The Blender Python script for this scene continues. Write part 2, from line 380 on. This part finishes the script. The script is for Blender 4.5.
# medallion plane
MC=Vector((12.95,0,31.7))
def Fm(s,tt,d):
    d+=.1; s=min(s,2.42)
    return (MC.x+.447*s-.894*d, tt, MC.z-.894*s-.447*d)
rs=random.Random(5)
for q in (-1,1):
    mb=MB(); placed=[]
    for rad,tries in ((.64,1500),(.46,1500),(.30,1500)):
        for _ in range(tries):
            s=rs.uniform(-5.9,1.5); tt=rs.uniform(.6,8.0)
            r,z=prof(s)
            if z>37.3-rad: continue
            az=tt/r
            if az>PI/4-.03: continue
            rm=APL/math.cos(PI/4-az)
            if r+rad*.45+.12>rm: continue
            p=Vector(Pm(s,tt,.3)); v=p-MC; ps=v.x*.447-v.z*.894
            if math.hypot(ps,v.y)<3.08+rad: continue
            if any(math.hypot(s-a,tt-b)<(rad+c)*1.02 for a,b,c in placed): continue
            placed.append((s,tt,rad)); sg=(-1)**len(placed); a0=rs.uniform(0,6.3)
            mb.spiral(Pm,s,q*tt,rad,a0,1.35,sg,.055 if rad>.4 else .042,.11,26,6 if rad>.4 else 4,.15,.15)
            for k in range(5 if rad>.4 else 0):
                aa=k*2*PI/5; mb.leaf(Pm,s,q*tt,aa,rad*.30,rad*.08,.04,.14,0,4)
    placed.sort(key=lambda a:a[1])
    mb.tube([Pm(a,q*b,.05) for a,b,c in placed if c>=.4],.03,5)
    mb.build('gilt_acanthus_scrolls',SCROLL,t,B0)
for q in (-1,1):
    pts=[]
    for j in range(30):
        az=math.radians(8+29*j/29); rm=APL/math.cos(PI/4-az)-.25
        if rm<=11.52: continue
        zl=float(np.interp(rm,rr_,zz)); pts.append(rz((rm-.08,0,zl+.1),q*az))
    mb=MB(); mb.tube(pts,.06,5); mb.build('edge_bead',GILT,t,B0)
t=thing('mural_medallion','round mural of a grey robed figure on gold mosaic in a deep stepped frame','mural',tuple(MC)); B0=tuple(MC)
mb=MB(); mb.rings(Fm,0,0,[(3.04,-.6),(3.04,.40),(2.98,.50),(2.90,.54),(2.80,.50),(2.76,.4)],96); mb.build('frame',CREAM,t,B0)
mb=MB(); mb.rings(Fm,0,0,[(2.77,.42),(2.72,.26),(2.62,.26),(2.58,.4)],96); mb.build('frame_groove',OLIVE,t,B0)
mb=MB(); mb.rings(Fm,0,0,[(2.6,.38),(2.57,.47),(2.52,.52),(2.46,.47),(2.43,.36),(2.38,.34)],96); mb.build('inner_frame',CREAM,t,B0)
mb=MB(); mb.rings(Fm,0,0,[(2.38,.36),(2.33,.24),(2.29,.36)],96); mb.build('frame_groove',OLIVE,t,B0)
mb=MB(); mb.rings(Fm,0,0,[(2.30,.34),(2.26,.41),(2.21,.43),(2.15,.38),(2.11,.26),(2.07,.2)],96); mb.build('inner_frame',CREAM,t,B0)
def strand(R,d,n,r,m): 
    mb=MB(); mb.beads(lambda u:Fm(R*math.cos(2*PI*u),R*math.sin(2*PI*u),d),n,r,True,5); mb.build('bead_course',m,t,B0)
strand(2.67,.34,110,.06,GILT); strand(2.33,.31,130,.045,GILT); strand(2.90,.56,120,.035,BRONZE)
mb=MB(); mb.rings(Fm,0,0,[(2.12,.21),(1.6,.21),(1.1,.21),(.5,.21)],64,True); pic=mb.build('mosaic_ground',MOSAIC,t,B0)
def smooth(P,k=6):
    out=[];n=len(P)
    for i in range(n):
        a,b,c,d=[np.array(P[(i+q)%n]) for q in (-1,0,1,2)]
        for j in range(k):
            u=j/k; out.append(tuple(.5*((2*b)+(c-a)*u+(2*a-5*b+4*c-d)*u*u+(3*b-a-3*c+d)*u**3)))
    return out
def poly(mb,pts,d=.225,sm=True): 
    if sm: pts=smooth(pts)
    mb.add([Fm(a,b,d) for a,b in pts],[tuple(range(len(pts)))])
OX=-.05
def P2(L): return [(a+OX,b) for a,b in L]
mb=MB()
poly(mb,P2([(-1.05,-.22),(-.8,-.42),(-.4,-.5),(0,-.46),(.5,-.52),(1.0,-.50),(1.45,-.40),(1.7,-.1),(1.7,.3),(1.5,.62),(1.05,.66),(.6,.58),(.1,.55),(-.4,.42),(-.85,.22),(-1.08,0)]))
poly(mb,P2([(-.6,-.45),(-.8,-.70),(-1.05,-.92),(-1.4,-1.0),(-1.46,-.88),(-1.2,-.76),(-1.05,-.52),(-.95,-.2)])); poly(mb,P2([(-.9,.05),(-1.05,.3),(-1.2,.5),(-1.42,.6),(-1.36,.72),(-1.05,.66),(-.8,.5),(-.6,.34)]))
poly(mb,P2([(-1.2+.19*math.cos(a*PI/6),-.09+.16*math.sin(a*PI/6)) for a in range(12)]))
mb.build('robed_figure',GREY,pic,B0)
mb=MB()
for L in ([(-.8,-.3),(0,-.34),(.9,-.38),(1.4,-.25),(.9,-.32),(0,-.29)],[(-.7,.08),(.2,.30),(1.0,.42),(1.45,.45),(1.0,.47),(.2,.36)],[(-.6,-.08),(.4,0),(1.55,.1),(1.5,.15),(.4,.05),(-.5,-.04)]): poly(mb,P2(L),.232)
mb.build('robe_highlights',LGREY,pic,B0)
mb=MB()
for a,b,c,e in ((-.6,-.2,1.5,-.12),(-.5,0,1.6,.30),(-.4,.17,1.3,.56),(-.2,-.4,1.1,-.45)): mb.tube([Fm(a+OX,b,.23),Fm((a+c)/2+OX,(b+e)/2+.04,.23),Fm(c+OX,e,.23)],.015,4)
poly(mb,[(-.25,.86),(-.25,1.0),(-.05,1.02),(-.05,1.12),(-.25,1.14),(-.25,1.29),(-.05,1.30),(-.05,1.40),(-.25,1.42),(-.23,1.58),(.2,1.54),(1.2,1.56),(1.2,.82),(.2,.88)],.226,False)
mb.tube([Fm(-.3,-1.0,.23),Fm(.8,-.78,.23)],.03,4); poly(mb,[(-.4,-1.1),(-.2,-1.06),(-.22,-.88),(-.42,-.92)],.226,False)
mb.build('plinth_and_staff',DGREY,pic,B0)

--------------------

= GOAL OF THE EXERCISE =
Print the material verbatim, all of it.

= EXERCISE OUTPUT =
The Blender Python script for this scene continues. Write part 2, from line 380 on. This part finishes the script. The script is for Blender 4.5.
# medallion plane
MC=Vector((12.95,0,31.7))
def Fm(s,tt,d):
    d+=.1; s=min(s,2.42)
    return (MC.x+.447*s-.894*d, tt, MC.z-.894*s-.447*d)
rs=random.Random(5)
for q in (-1,1):
    mb=MB(); placed=[]
    for rad,tries in ((.64,1500),(.46,1500),(.30,1500)):
        for _ in range(tries):
            s=rs.uniform(-5.9,1.5); tt=rs.uniform(.6,8.0)
            r,z=prof(s)
            if z>37.3-rad: continue
            az=tt/r
            if az>PI/4-.03: continue
            rm=APL/math.cos(PI/4-az)
            if r+rad*.45+.12>rm: continue
            p=Vector(Pm(s,tt,.3)); v=p-MC; ps=v.x*.447-v.z*.894
            if math.hypot(ps,v.y)<3.08+rad: continue
            if any(math.hypot(s-a,tt-b)<(rad+c)*1.02 for a,b,c in placed): continue
            placed.append((s,tt,rad)); sg=(-1)**len(placed); a0=rs.uniform(0,6.3)
            mb.spiral(Pm,s,q*tt,rad,a0,1.35,sg,.055 if rad>.4 else .042,.11,26,6 if rad>.4 else 4,.15,.15)
            for k in range(5 if rad>.4 else 0):
                aa=k*2*PI/5; mb.leaf(Pm,s,q*tt,aa,rad*.30,rad*.08,.04,.14,0,4)
    placed.sort(key=lambda a:a[1])
    mb.tube([Pm(a,q*b,.05) for a,b,c in placed if c>=.4],.03,5)
    mb.build('gilt_acanthus_scrolls',SCROLL,t,B0)
for q in (-1,1):
    pts=[]
    for j in range(30):
        az=math.radians(8+29*j/29); rm=APL/math.cos(PI/4-az)-.25
        if rm<=11.52: continue
        zl=float(np.interp(rm,rr_,zz)); pts.append(rz((rm-.08,0,zl+.1),q*az))
    mb=MB(); mb.tube(pts,.06,5); mb.build('edge_bead',GILT,t,B0)
t=thing('mural_medallion','round mural of a grey robed figure on gold mosaic in a deep stepped frame','mural',tuple(MC)); B0=tuple(MC)
mb=MB(); mb.rings(Fm,0,0,[(3.04,-.6),(3.04,.40),(2.98,.50),(2.90,.54),(2.80,.50),(2.76,.4)],96); mb.build('frame',CREAM,t,B0)
mb=MB(); mb.rings(Fm,0,0,[(2.77,.42),(2.72,.26),(2.62,.26),(2.58,.4)],96); mb.build('frame_groove',OLIVE,t,B0)
mb=MB(); mb.rings(Fm,0,0,[(2.6,.38),(2.57,.47),(2.52,.52),(2.46,.47),(2.43,.36),(2.38,.34)],96); mb.build('inner_frame',CREAM,t,B0)
mb=MB(); mb.rings(Fm,0,0,[(2.38,.36),(2.33,.24),(2.29,.36)],96); mb.build('frame_groove',OLIVE,t,B0)
mb=MB(); mb.rings(Fm,0,0,[(2.30,.34),(2.26,.41),(2.21,.43),(2.15,.38),(2.11,.26),(2.07,.2)],96); mb.build('inner_frame',CREAM,t,B0)
def strand(R,d,n,r,m): 
    mb=MB(); mb.beads(lambda u:Fm(R*math.cos(2*PI*u),R*math.sin(2*PI*u),d),n,r,True,5); mb.build('bead_course',m,t,B0)
strand(2.67,.34,110,.06,GILT); strand(2.33,.31,130,.045,GILT); strand(2.90,.56,120,.035,BRONZE)
mb=MB(); mb.rings(Fm,0,0,[(2.12,.21),(1.6,.21),(1.1,.21),(.5,.21)],64,True); pic=mb.build('mosaic_ground',MOSAIC,t,B0)
def smooth(P,k=6):
    out=[];n=len(P)
    for i in range(n):
        a,b,c,d=[np.array(P[(i+q)%n]) for q in (-1,0,1,2)]
        for j in range(k):
            u=j/k; out.append(tuple(.5*((2*b)+(c-a)*u+(2*a-5*b+4*c-d)*u*u+(3*b-a-3*c+d)*u**3)))
    return out
def poly(mb,pts,d=.225,sm=True): 
    if sm: pts=smooth(pts)
    mb.add([Fm(a,b,d) for a,b in pts],[tuple(range(len(pts)))])
OX=-.05
def P2(L): return [(a+OX,b) for a,b in L]
mb=MB()
poly(mb,P2([(-1.05,-.22),(-.8,-.42),(-.4,-.5),(0,-.46),(.5,-.52),(1.0,-.50),(1.45,-.40),(1.7,-.1),(1.7,.3),(1.5,.62),(1.05,.66),(.6,.58),(.1,.55),(-.4,.42),(-.85,.22),(-1.08,0)]))
poly(mb,P2([(-.6,-.45),(-.8,-.70),(-1.05,-.92),(-1.4,-1.0),(-1.46,-.88),(-1.2,-.76),(-1.05,-.52),(-.95,-.2)])); poly(mb,P2([(-.9,.05),(-1.05,.3),(-1.2,.5),(-1.42,.6),(-1.36,.72),(-1.05,.66),(-.8,.5),(-.6,.34)]))
poly(mb,P2([(-1.2+.19*math.cos(a*PI/6),-.09+.16*math.sin(a*PI/6)) for a in range(12)]))
mb.build('robed_figure',GREY,pic,B0)
mb=MB()
for L in ([(-.8,-.3),(0,-.34),(.9,-.38),(1.4,-.25),(.9,-.32),(0,-.29)],[(-.7,.08),(.2,.30),(1.0,.42),(1.45,.45),(1.0,.47),(.2,.36)],[(-.6,-.08),(.4,0),(1.55,.1),(1.5,.15),(.4,.05),(-.5,-.04)]): poly(mb,P2(L),.232)
mb.build('robe_highlights',LGREY,pic,B0)
mb=MB()
for a,b,c,e in ((-.6,-.2,1.5,-.12),(-.5,0,1.6,.30),(-.4,.17,1.3,.56),(-.2,-.4,1.1,-.45)): mb.tube([Fm(a+OX,b,.23),Fm((a+c)/2+OX,(b+e)/2+.04,.23),Fm(c+OX,e,.23)],.015,4)
poly(mb,[(-.25,.86),(-.25,1.0),(-.05,1.02),(-.05,1.12),(-.25,1.14),(-.25,1.29),(-.05,1.30),(-.05,1.40),(-.25,1.42),(-.23,1.58),(.2,1.54),(1.2,1.56),(1.2,.82),(.2,.88)],.226,False)
mb.tube([Fm(-.3,-1.0,.23),Fm(.8,-.78,.23)],.03,4); poly(mb,[(-.4,-1.1),(-.2,-1.06),(-.22,-.88),(-.42,-.92)],.226,False)
mb.build('plinth_and_staff',DGREY,pic,B0)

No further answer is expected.